- Exercise details:
Reproduce exactly the lines below, from the first through the one containing "return v.reshape(-1, 3), np.arange(n", and nothing more.

- Data section:
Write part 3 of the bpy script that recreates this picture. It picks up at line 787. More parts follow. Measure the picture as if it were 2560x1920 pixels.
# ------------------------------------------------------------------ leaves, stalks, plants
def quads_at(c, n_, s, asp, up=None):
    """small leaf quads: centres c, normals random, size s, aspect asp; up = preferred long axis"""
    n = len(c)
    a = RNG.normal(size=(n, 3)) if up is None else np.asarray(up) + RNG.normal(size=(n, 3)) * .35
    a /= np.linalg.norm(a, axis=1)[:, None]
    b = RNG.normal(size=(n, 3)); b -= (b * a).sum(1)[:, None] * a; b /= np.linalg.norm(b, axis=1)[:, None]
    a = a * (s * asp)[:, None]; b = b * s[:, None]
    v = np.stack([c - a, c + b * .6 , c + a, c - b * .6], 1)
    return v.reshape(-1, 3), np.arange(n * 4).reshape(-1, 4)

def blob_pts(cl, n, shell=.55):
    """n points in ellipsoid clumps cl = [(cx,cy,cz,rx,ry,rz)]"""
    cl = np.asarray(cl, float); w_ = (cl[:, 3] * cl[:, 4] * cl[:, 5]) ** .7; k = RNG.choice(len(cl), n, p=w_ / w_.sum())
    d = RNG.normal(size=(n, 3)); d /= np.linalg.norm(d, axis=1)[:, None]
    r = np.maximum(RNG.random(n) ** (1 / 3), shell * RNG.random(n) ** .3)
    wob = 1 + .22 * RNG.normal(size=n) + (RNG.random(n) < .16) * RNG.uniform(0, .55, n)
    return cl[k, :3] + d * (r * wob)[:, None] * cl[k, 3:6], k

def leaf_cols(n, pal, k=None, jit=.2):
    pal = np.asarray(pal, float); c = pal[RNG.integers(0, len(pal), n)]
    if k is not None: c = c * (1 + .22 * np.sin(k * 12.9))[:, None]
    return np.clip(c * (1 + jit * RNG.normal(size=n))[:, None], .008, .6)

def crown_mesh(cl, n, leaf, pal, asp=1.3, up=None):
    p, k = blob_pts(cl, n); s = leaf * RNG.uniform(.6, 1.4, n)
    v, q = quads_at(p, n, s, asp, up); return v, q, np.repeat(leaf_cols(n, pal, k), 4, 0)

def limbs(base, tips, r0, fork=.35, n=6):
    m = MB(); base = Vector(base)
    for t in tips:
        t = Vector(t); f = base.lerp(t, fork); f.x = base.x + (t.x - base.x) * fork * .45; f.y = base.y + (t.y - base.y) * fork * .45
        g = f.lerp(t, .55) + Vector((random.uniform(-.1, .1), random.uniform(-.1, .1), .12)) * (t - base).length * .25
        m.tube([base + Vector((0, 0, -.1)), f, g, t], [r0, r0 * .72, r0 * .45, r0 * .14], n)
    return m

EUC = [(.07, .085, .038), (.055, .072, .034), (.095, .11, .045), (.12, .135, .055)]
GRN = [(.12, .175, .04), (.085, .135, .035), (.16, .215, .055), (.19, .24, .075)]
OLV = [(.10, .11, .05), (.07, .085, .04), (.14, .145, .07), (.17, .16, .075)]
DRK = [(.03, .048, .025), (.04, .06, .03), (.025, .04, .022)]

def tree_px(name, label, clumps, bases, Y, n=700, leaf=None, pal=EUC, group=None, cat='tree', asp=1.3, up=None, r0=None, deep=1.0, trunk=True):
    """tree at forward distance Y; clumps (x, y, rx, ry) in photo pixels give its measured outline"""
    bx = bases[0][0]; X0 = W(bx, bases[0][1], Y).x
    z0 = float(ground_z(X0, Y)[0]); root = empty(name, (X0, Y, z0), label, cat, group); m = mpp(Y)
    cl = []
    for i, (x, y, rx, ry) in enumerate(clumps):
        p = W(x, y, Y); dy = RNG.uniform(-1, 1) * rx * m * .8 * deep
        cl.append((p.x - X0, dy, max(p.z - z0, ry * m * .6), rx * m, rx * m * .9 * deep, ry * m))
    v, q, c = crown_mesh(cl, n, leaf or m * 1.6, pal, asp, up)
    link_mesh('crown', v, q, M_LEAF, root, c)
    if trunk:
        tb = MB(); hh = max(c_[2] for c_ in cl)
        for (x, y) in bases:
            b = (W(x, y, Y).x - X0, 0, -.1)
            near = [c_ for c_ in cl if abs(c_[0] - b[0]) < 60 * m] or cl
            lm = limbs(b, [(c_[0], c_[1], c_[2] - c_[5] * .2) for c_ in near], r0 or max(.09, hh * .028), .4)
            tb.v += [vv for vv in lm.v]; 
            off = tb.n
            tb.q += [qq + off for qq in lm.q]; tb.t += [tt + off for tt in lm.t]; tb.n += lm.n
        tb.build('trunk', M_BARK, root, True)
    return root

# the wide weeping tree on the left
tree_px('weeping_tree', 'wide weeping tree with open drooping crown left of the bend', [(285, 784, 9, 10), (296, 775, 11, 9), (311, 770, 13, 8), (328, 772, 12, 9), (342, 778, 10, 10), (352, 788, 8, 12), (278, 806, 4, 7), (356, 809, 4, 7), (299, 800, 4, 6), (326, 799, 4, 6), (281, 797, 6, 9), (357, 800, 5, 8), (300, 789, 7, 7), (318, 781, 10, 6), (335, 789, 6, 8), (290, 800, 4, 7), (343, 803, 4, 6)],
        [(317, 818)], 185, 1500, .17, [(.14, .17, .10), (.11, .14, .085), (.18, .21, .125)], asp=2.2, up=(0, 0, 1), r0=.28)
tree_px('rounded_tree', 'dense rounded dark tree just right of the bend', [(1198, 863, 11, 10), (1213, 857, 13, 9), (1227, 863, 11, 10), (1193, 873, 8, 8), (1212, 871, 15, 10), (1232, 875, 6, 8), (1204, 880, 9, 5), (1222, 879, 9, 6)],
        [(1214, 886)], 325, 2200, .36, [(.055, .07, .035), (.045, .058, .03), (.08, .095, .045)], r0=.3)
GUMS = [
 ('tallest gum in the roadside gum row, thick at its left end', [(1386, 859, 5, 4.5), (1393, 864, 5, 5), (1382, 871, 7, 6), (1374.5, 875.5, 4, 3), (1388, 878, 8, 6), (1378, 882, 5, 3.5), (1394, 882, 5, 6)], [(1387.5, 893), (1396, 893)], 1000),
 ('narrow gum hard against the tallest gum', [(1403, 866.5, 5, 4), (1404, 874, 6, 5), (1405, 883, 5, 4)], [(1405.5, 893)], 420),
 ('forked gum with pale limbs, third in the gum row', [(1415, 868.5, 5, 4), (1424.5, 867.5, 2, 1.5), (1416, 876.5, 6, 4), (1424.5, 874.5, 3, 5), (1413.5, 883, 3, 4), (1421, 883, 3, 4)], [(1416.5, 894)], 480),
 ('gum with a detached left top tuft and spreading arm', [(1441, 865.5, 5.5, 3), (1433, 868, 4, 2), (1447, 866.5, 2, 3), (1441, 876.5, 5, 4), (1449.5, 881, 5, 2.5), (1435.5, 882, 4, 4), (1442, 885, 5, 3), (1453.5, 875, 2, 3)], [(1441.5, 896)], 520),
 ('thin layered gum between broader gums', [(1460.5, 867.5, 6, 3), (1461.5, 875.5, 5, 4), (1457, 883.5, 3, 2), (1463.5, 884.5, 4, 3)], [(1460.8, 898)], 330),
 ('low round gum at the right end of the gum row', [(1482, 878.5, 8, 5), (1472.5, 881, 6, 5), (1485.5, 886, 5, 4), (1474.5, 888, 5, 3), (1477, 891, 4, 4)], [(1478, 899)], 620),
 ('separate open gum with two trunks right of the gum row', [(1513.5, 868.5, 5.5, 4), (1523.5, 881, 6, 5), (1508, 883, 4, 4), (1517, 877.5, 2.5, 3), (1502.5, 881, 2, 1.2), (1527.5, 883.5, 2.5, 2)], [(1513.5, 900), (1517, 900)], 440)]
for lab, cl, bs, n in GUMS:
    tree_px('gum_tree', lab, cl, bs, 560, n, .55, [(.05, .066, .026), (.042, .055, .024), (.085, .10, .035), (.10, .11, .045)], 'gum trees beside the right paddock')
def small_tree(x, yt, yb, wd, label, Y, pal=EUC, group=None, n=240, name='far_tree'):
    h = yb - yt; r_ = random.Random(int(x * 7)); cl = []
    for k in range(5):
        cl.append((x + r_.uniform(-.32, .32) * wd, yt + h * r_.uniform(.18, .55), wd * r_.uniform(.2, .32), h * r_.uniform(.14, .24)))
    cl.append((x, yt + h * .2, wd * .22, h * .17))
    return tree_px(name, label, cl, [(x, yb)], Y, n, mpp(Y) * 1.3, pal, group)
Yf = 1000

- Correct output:
Write part 3 of the bpy script that recreates this picture. It picks up at line 787. More parts follow. Measure the picture as if it were 2560x1920 pixels.
# ------------------------------------------------------------------ leaves, stalks, plants
def quads_at(c, n_, s, asp, up=None):
    """small leaf quads: centres c, normals random, size s, aspect asp; up = preferred long axis"""
    n = len(c)
    a = RNG.normal(size=(n, 3)) if up is None else np.asarray(up) + RNG.normal(size=(n, 3)) * .35
    a /= np.linalg.norm(a, axis=1)[:, None]
    b = RNG.normal(size=(n, 3)); b -= (b * a).sum(1)[:, None] * a; b /= np.linalg.norm(b, axis=1)[:, None]
    a = a * (s * asp)[:, None]; b = b * s[:, None]
    v = np.stack([c - a, c + b * .6 , c + a, c - b * .6], 1)
    return v.reshape(-1, 3), np.arange(n * 4).reshape(-1, 4)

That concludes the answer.